2010-2019 : les hypermarchés piégés par le retour du client

Rédigé le 30/12/2019


LE BILAN DE LA DECENNIE Les grandes surfaces ont prospéré en faisant faire une partie du travail à leurs clients. C'était le libre-service. Internet et Amazon ont introduit un choix incomparable, un accès 24 heures sur 24 depuis son canapé et la livraison à domicile quasi gratuite. Autant de services dont les enseignes ont du mal à financer le coût.

 

Le déclin des hypermarchés illustre la fin d'un modèle. Le 15 juin 1963, Carrefour ouvrait sa première très grande surface à Sainte-Geneviève-des-Bois, en région parisienne. Trois cartes faisaient une martingale : la localisation en grande périphérie où le terrain est bon marché, tous les produits nécessaires à une famille sous le même toit, de l'aspirateur à la boîte de conserve, des prix bas.

En ce temps-là, les enseignes avaient passé un contrat moral avec le consommateur. Celui-ci effectuait une partie du travail en venant loin en voiture et en se servant lui-même dans les rayons. En contrepartie, les enseignes donnaient accès à une variété et une quantité inespérée pour des Français qui sortaient de la pénurie de l'après-guerre. C'était les Trente glorieuse et la consommation de masse.

La cash machine s'est enrayée

Sur le plan financier, les Carrefour et autres Auchan s'y retrouvaient avec de faibles marges sur de très gros chiffre d'affaires. Pendant quarante ans, les têtes de gondoles ont été des « cash machines ». Avec leurs bénéfices, les groupes sont partis à la conquête du monde. Carrefour s'est ainsi implanté en Belgique, en Italie, en Espagne, au Brésil, puis à Taïwan, en Grèce, en Turquie, au Mexique, en Malaisie, en Chine, en Thaïlande, en Corée du Sud, en Pologne, en Colombie, en Indonésie, au Chili. Vingt ans après les derniers développements, les deux tiers de ses filiales ont été vendues.
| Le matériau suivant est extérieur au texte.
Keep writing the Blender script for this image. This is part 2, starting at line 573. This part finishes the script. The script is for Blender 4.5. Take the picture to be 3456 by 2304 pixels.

Les grandes surfaces spécialisées et l'e-commerce ont vidé les rayons non-alimentaires. Le vieillissement de la population et la métropolisation ont conduit les clients vers les supermarchés de proximité. Mais c'est un autre phénomène qui a fait voler en éclats le modèle jusqu'ici gagnant.

Le come-back du service

Amazon n'a pas importé en France que la vente en ligne et des prix cassés. Le géant de Seattle a réintroduit dans l'Hexagone la qualité de service : deux millions de références à portée de clic, la possibilité de faire ses courses sept jours sur sept, 24 heures sur 24 depuis son canapé, la livraison à domicile. Pour le même prix ou presque.

Les grands distributeurs étaient devenus de grandes chaînes logistiques qui « poussaient » les nouveautés des industriels à des clients captifs. Lorsqu'il est arrivé à la présidence de Carrefour en 2012, Georges Plassat a reconnu qu'il fallait rapidement « remettre le client au centre de la stratégie ». Il était temps. Trop tard en vérité. Le conseil, la livraison et le bio ont un coût que le consommateur habitué au discount et pressuré par les dépenses contraintes ne veut pas acquitter. C'est ce coût du service que les pères de l'hypermarché sont en train de payer.